NOTE 20. SUBSEQUENT EVENTS

 

The Company has evaluated all subsequent events through the filing date of this Form 10-Q with the SEC, to ensure that this filing includes appropriate disclosure of events both recognized in the financial statements as of September 30, 2022, and events which occurred subsequently but were not recognized in the financial statements.

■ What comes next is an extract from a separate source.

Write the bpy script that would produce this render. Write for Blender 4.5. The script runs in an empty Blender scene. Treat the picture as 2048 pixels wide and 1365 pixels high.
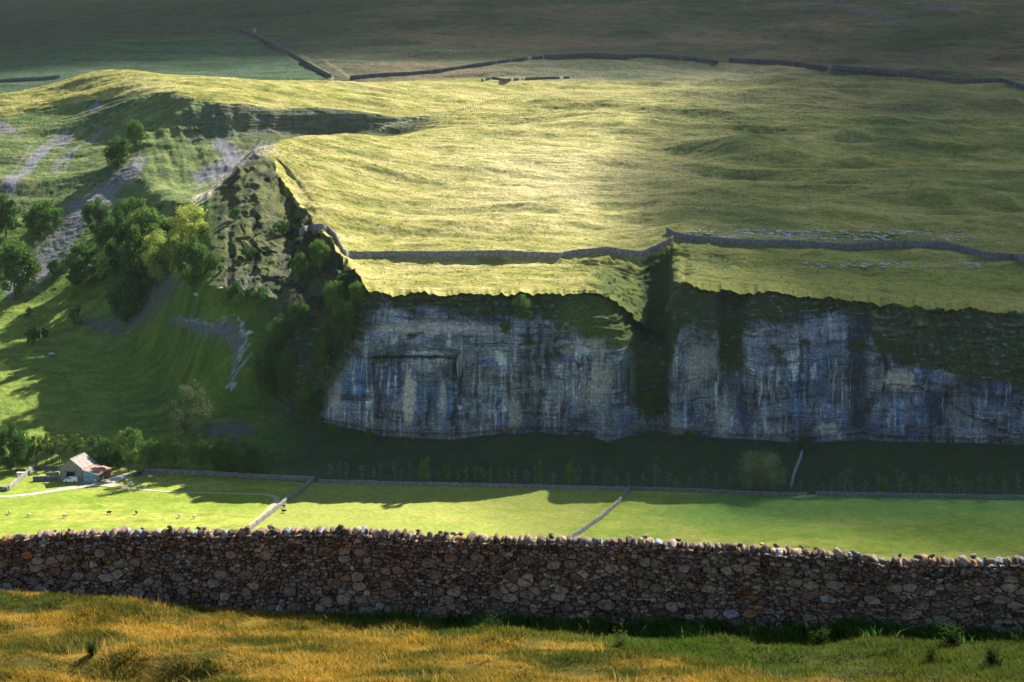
import bpy, math, random
import numpy as np
from mathutils import Vector, Matrix

# ------------------------------------------------------------------ camera, sky, sun, exposure
SC = bpy.context.scene
COL = SC.collection
F = 3600.0
PITCH = math.radians(7.7)
CAM = (0.0, 0.0, 130.0)
cd = bpy.data.cameras.new("camera")
cd.sensor_width = 36.0
cd.lens = F / 2048 * 36.0
cd.clip_start = 0.5
cd.clip_end = 12000
cam = bpy.data.objects.new("camera", cd)
COL.objects.link(cam)
cam.location = CAM
cam.rotation_euler = (math.pi / 2 - PITCH, 0, 0)
SC.camera = cam
cd.dof.use_dof = True
cd.dof.focus_distance = 640
cd.dof.aperture_fstop = 5.0

SUN_EL = math.radians(36)
SUN_AZ = math.radians(32)          # measured from +Y towards +X
SUNV = Vector((math.sin(SUN_AZ) * math.cos(SUN_EL), math.cos(SUN_AZ) * math.cos(SUN_EL), math.sin(SUN_EL)))
w = bpy.data.worlds.new("World")
SC.world = w
w.use_nodes = True
nt = w.node_tree
sky = nt.nodes.new("ShaderNodeTexSky")
sky.sky_type = 'NISHITA'
sky.sun_disc = False
sky.sun_elevation = SUN_EL
sky.sun_rotation = SUN_AZ
sky.air_density = 1.0
sky.dust_density = 0.6
sky.ozone_density = 1.6
bg = nt.nodes["Background"]
bg.inputs[1].default_value = 0.05
nt.links.new(sky.outputs[0], bg.inputs[0])
sl = bpy.data.lights.new("sun", 'SUN')
sl.energy = 5.0
sl.angle = math.radians(0.5)
sl.color = (1.0, 0.93, 0.80)
so = bpy.data.objects.new("sun", sl)
COL.objects.link(so)
so.rotation_euler = SUNV.to_track_quat('Z', 'Y').to_euler()
so.location = (300, 400, 600)
SC.view_settings.view_transform = 'Standard'
SC.view_settings.look = 'None'
SC.view_settings.exposure = 1.7
SC.view_settings.gamma = 1.0
SC.cycles.max_bounces = 5
SC.cycles.diffuse_bounces = 2
SC.cycles.transparent_max_bounces = 12
SC.cycles.volume_bounces = 1

# ------------------------------------------------------------------ helpers
rng = np.random.default_rng(7)
random.seed(7)
sT, cT = math.sin(PITCH), math.cos(PITCH)

def P(px, py, Y):
    """photo pixel (2048 frame) + forward distance -> world (vectorised)"""
    u = (px - 1024.0) / F
    wv = -(py - 682.5) / F
    dy = cT + wv * sT
    dz = -sT + wv * cT
    t = Y / dy
    return u * t, Y + 0 * t, 130.0 + dz * t

def proj(x, y, z):
    dz = z - 130.0
    dep = y * cT - dz * sT
    up = y * sT + dz * cT
    return 1024 + F * x / dep, 682.5 - F * up / dep

def py_at(Y, z):
    dz = z - 130.0
    return 682.5 - F * (Y * sT + dz * cT) / (Y * cT - dz * sT)

def yz0(py, z=0.0):
    wv = -(py - 682.5) / F
    return (z - 130.0) * (cT + wv * sT) / (-sT + wv * cT)

def _h(ix, iy, seed):
    h = (ix.astype(np.uint32) * np.uint32(374761393) + iy.astype(np.uint32) * np.uint32(668265263) + np.uint32(seed * 974711 & 0xffffffff))
    h = (h ^ (h >> np.uint32(13))) * np.uint32(1274126177)
    h = h ^ (h >> np.uint32(16))
    return h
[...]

Except as described below there were no other subsequent events which required recognition, adjustment to or disclosure in the condensed consolidated financial statements.

 

On October 3, 2022, the Company received a notification from the NYSE American LLC Exchange (“NYSE American”) stating that the Company is not in compliance with Section 1003(f)(v) of the NYSE American Company Guide because the Company’s shares of common stock were determined by the NYSE American staff to have been selling for a low price per share for a substantial period of time.

 

On November 10, 2022, the Company’s stockholders approved an amendment to the Company’s Amended and Restated Certificate of Incorporation, as amended, to effect a reverse stock split of all common stock issued and outstanding or held in treasury at a ratio of not less than 1-for-10 and not more than 1-for-35 (the “Reverse Stock Split”). In addition to the approval related to the Reverse Stock Split, the Company’s stockholders also approved a proposal that may be required to comply with the continued listing rules of the NYSE American Company Guide, including pursuant to Section 713 of the NYSE American Company Guide (collectively, the “Stockholder Approvals”). As further discussed in Note 14, “Stockholders’ Equity” above, such Stockholder Approvals, as well as effecting the Reverse Stock Split, are necessary in order for the September 2022 Warrants, the November 2021 Warrants, as amended, and the Amended July 2020 Warrants to be exercisable, as well as to satisfy a closing condition of the 2022 Private Placement.

 

On November 14, 2022, the Company announced that its Board of Directors has approved the filing of an amendment to the Company’s Amended and Restated Certificate of Incorporation, as amended, to effect a 1-for-35 reverse stock split of all outstanding common stock shares of the Company. The Company also announced that it anticipated that the 1-for-35 reverse stock split will be effective as of 4:15 p.m. New York City Time on Tuesday, November 15, 2022 and the Company’s common stock will begin trading on a split-adjusted basis on Wednesday, November 16, 2022.